Over View

On first impressions, Havana can seem like a confusing jigsaw puzzle, but work out how to put the pieces together and a beautiful picture emerges.

No one could have invented Havana. It’s too audacious, too contradictory and – despite 60 years of withering neglect – too damned beautiful. How it does it is anyone’s guess. Maybe it’s the long history of piracy, colonialism and mobster rule. Perhaps it’s the survivalist spirit of a populace scarred by two independence wars, a revolution and a US trade embargo. Or possibly it’s something to do with the indefatigable salsa energy that ricochets off walls and emanates most emphatically from the people. Don’t come here with a list of questions; just bring an open mind and prepare for a long, slow seduction.

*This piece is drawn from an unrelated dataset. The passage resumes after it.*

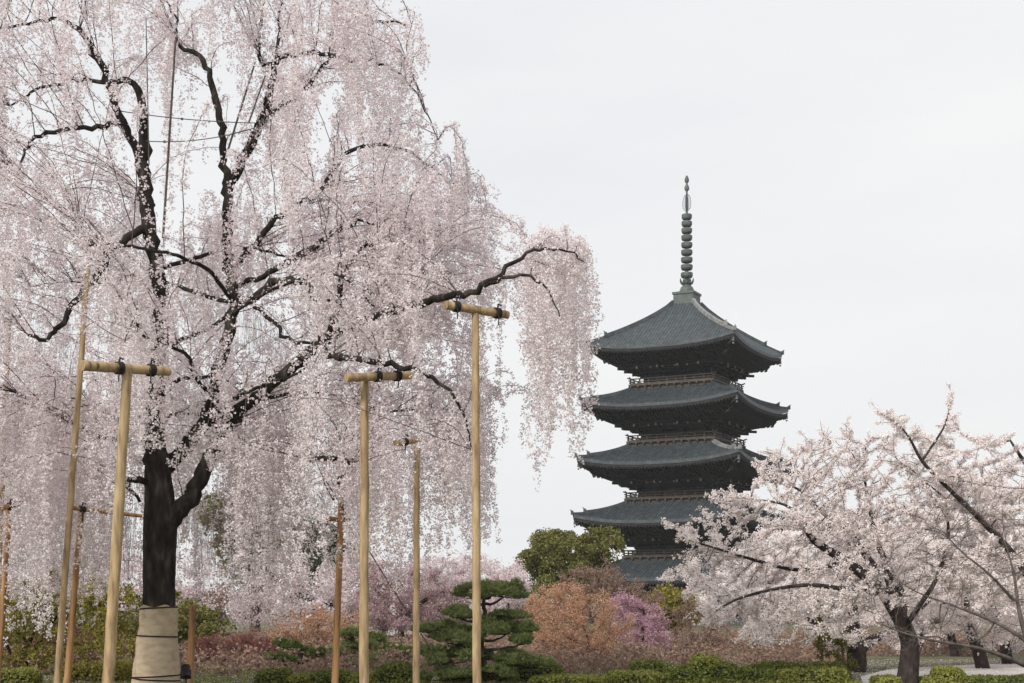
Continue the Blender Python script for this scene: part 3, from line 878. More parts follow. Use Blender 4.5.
    for pth, rad in twigs:
        gt.tube(pth[::2] - base, rad[::2], 4, cap=False)
    FP = []
    nv = len(strands); strands += veil
    order = rng.permutation(len(strands))
    kept = 0
    for si in order:
        p0, d0, ln, _y = strands[si]
        n = max(5, int(ln / .09))
        h = np.array([d0[0], d0[1], 0]); out_ = np.linalg.norm(h)
        t = np.arange(n) * .09
        reach = .16 + .18 * rng.random()
        hx = h[None] * (reach * (1 - np.exp(-t / .35)))[:, None]
        zz = -t + (d0[2] + .55) * .18 * (1 - np.exp(-t / .16))
        ph = rng.random(2) * 6.3
        sway = np.stack([np.sin(t * 1.6 + ph[0]), np.sin(t * 1.3 + ph[1]), np.zeros(n)], 1) * .05 * np.minimum(1, t / .8)[:, None]
        P = p0 + hx + sway; P[:, 2] = p0[2] + zz
        px = 512 + F * P[:, 0] / P[:, 1]; py = HOR - F * (P[:, 2] - CAMZ) / P[:, 1]
        zf = CAMZ + (HOR - np.interp(px, fr_x, fr_y) + 34 * math.sin(p0[0] * 2.9 + p0[1] * 1.3) * .6 - rng.exponential(14) + 6) * TY / F
        ok = (P[:, 2] > zf) & (P[:, 2] > 1.05 + .25 * math.sin(p0[0] * 5))
        ph_ = rng.random()
        if len(px) < 4 or not ok[:4].all():
            continue
        front = p0[1] < TY + .15; yd = p0[1]
        if si >= nv:
            bunch = 9
        elif front and p0[2] > Zp(430) and rng.random() < .30:
            continue
        if not front and p0[2] > Zp(330) and rng.random() < .36:
            continue
        # the blossom hangs in bunches with gaps between them
        bunch = math.sin(p0[0] * 3.3 + p0[2] * .9) + math.sin(p0[0] * 1.7 - p0[1] * 2.1 + 1.0) + .8 * math.sin(p0[1] * 3.1 + p0[2] * 1.4)
        if si < nv and bunch < -.35 and rng.random() < .62:
            continue
        drop = False
        for (a, b, c, d, pr, fo) in (holes if si < nv else ()):
            if fo is not False and (not front if fo is True else yd > fo):
                continue
            ins = (px > a) & (px < b) & (py > c) & (py < d)
            if ins.any():
                q = rng.random()
                if q < pr:
                    fi = int(np.argmax(ins))
                    if fi < 5:
                        drop = True
                        break
                    ok[fi:] = False
        if drop:
            continue
        end = len(ok) if ok.all() else int(np.argmin(ok))
        if end < 5:
            continue
        P = P[:end]
        kept += 1
        gt.tube(P[::3] if len(P) > 6 else P, np.linspace(.0055, .0025, len(P[::3] if len(P) > 6 else P)), 3, cap=False)
        # clusters of flowers along the strand, denser towards the top
        m = int(len(P) * .09 * rng.uniform(50, 92) * (1.2 if p0[0] - ctr[0] > 5.4 else 1))
        m = max(m, 6)
        nc = max(2, m // 4)
        ti = rng.random(nc) ** .95 * (len(P) - 1)
        i0 = ti.astype(int); fr = (ti - i0)[:, None]
        i1 = np.minimum(i0 + 1, len(P) - 1)
        C = P[i0] * (1 - fr) + P[i1] * fr + rng.normal(0, .040, (nc, 3)) * (1.15 - .5 * ti / len(P))[:, None]
        FP.append(np.repeat(C, 4, 0) + rng.normal(0, .026, (nc * 4, 3)))
    # some flowers sit straight on the older wood
    FP = np.vstack(FP + FP0)
    print('weeping strands', kept, 'flowers', len(FP))
    tag(gt.build('hanging_twig', M['twig'], root), kind='stuff')
    gf = Geo(); leaf_quads(gf, FP - base, .042, rng)
    gf.build('crown', M['weep'], root)
weeping_cherry()

# ================================================================== SUPPORT POLES AND CABLES
def pole(label, top, bottom, Y, w, mat, cross=None, ties=(), dy=0.0):
    """top/bottom in px at distance Y; cross = (x0,y0,x1,y1,width,depth swing)"""
    r = w * Y / F / 2
    a = W(top[0], top[1], Y); b = W(bottom[0], bottom[1], Y)
    d = (b - a) / (b - a)[2]
    foot = b + d * (-.1 - b[2])
    base = foot.copy(); base[2] = 0
    root = empty('support_pole', base, label, 'support pole', 'wooden props under the weeping cherry')
    rng = np.random.default_rng(int(top[0] * 7 + top[1]))
    t = np.linspace(0, 1, 26)[:, None]
    P = foot + (a - foot) * t + np.column_stack([rng.normal(0, .004, 26), rng.normal(0, .004, 26), np.zeros(26)])
    P[-1] = a
    rad = r * (1.12 - .22 * t[:, 0]) * (1 + rng.normal(0, .012, 26))
    g = Geo(); g.tube(P - base, rad, 14); g.build('pole', M[mat], root, True)
    if cross:
        x0, y0, x1, y1, cw, sw = cross
        rc = cw * Y / F / 2
        A = W(x0, y0, Y - sw); B = W(x1, y1, Y + sw)
        tt = np.linspace(0, 1, 12)[:, None]
        g = Geo(); g.tube(A + (B - A) * tt - base, rc * (1.05 - .12 * tt[:, 0]), 14)
        cb = g.build('crossbar', M[mat], root, True)
        for x in ties:
            u = (x - x0) / (x1 - x0)
            c = A + (B - A) * u
            ax = (B - A) / np.linalg.norm(B - A)
            g = Geo()
            for j in range(-2, 3):
                q = c + ax * j * .022
                s1 = np.array([0, 0, 1.0]); s2 = np.cross(ax, s1)
                an = np.linspace(0, 2 * math.pi, 18)
                g.tube(q + (rc + .010) * (np.cos(an)[:, None] * s1 + np.sin(an)[:, None] * s2) - base, .013, 5, False)
            # knot and loose ends
            g.tube(np.array([c + [0, -rc - .02, .02], c + [.03, -rc - .04, -.08], c + [.02, -rc - .03, -.22]]) - base, .010, 4)
            g.tube(np.array([c + [0, 0, rc], c + [.02, -.02, rc + .08], c + [.07, -.02, rc + .05]]) - base, .016, 5)
            g.build('rope_lashing', M['rope'], cb)
    return root
pole('thickest yellow prop with a T bar, standing left of the wrapped trunk', (127.5, 368), (108, 683), 22.8, 11.0, 'bamboo', (82, 365.5, 169, 371.5, 10, .6), (118, 150))
pole('tall pale T bar prop tied by two black ropes, right of the wrapped trunk', (364.5, 377), (364, 683), 25.3, 9.0, 'bamboo', (346, 377.6, 411, 375.5, 8.5, .4), (377, 397))
pole('tall yellow prop with a tied crossbar, crossing in front of the cloud pruned pine', (475.5, 312), (477, 683), 24.6, 8.0, 'bamboo', (446, 305, 508, 315, 8.5, .3), (456, 497))
pole('slim tan prop between the pale T bar prop and the one before the pine', (417, 446), (416, 683), 27.0, 6.3, 'bamboo', (396, 443, 420, 440, 6, .5), (404,))
pole('thin orange prop leaning right with a small crossbar, beside the pale T bar prop', (342, 488), (335, 683), 27.4, 6.6, 'cedar', (326, 518, 347, 521, 5, .3), (341,))
pole('orange prop under the low fringe of blossom just right of the wrapped trunk', (193, 606), (189.5, 683), 30.5, 7.6, 'cedar')
pole('long tan prop rising far into the blossom, left one of the close pair', (88, 266), (57, 683), 26.4, 6.2, 'bamboo')
pole('short orange prop, right one of the close leaning pair', (82, 505), (66.7, 683), 26.8, 6.4, 'cedar', (72, 508, 142, 516, 4, .4), (82,))
pole('orange prop leaving the picture at the lower left edge', (10, 505), (-3, 683), 27.0, 6.0, 'cedar', (2, 508, 22, 503, 5, .3), (10,))
pole('tan prop half hidden by blossom at the far left edge', (9.5, 318), (-6, 683), 31.5, 4.6, 'bamboo', (0, 322, 20, 316, 4, .3), (9,))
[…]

It may not be like the scene in Paris or New York quite yet, but Havana’s art culture is one of the city’s biggest surprises. The creativity is nothing new: Cuban artists have been quietly challenging cultural elites since the age of José Nicolás de la Escalera and his depictions of enslaved black people. Today the work of Escalera and others is splendidly displayed in the Museo Nacional de Bellas Artes, while newer, racier crews congregate for electrifying ‘happenings’ at the Fábrica de Arte Cubano or take to the streets with their rollers and brushes in Habana Vieja.
Despite recent economic difficulties, there’s rarely been a better time to visit Havana. Private businesses (from trancey cafes to indie T-shirt makers) have sparked a creative renaissance, while big-name brands from that well-known ‘frenemy’ in the north have yet to dilute the cultural magic. As a result, the city bursts with experimentation: here a boutique hotel where bar stools are fashioned out of bicycles, there a community project where the barbershop is also a museum. Maybe it’s something they put in the mojitos, but the ability of habaneros to endure and persevere is one of their most inspiring traits.

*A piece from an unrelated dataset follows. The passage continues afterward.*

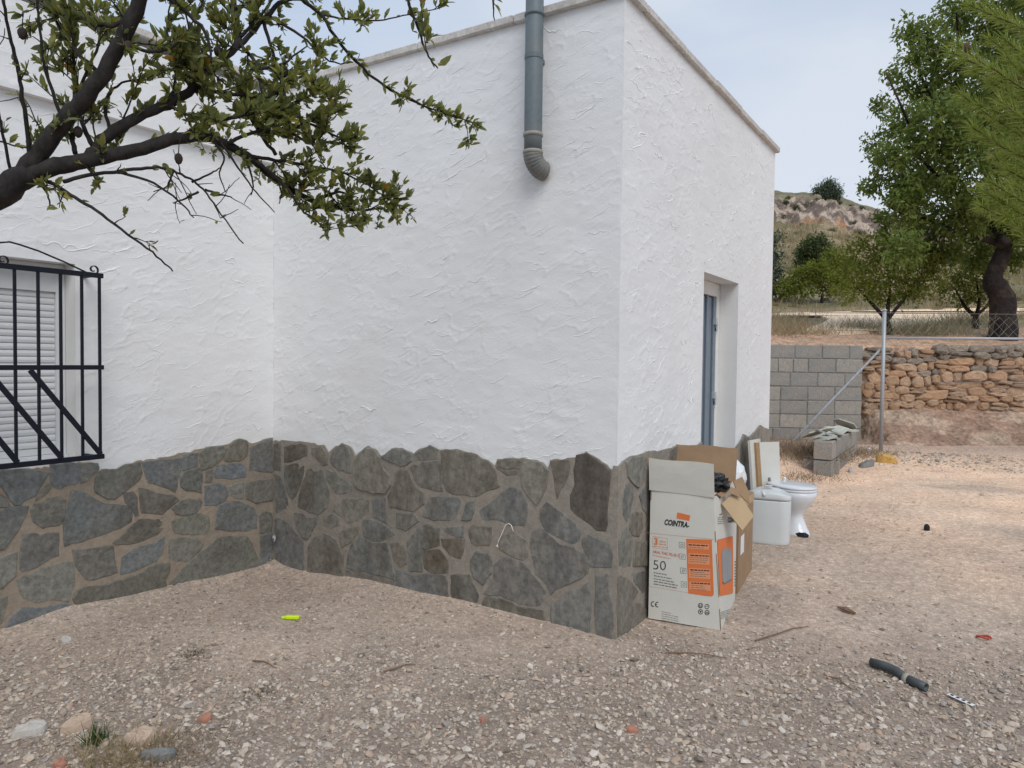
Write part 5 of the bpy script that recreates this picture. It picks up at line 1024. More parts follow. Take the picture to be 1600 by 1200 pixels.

In Havana, history is piled up like hoarded treasure in a dusty attic – except these days, thanks to proactive City Historian Eusebio Leal Spengler, the colonial thoroughfares look a little less dusty. Leal Spengler has been nailing Havana’s exhausted infrastructure back together piece by piece for more than 30 years. The results are startling. Walk the streets of Habana Vieja today and you’ll quickly feel a genuine connection with the past in imposing coastal fortifications and intimate, traffic-free plazas stuffed with museums. Equally engrossing are the scattered leftovers from Cuba’s more recent marriages with the USA and the USSR.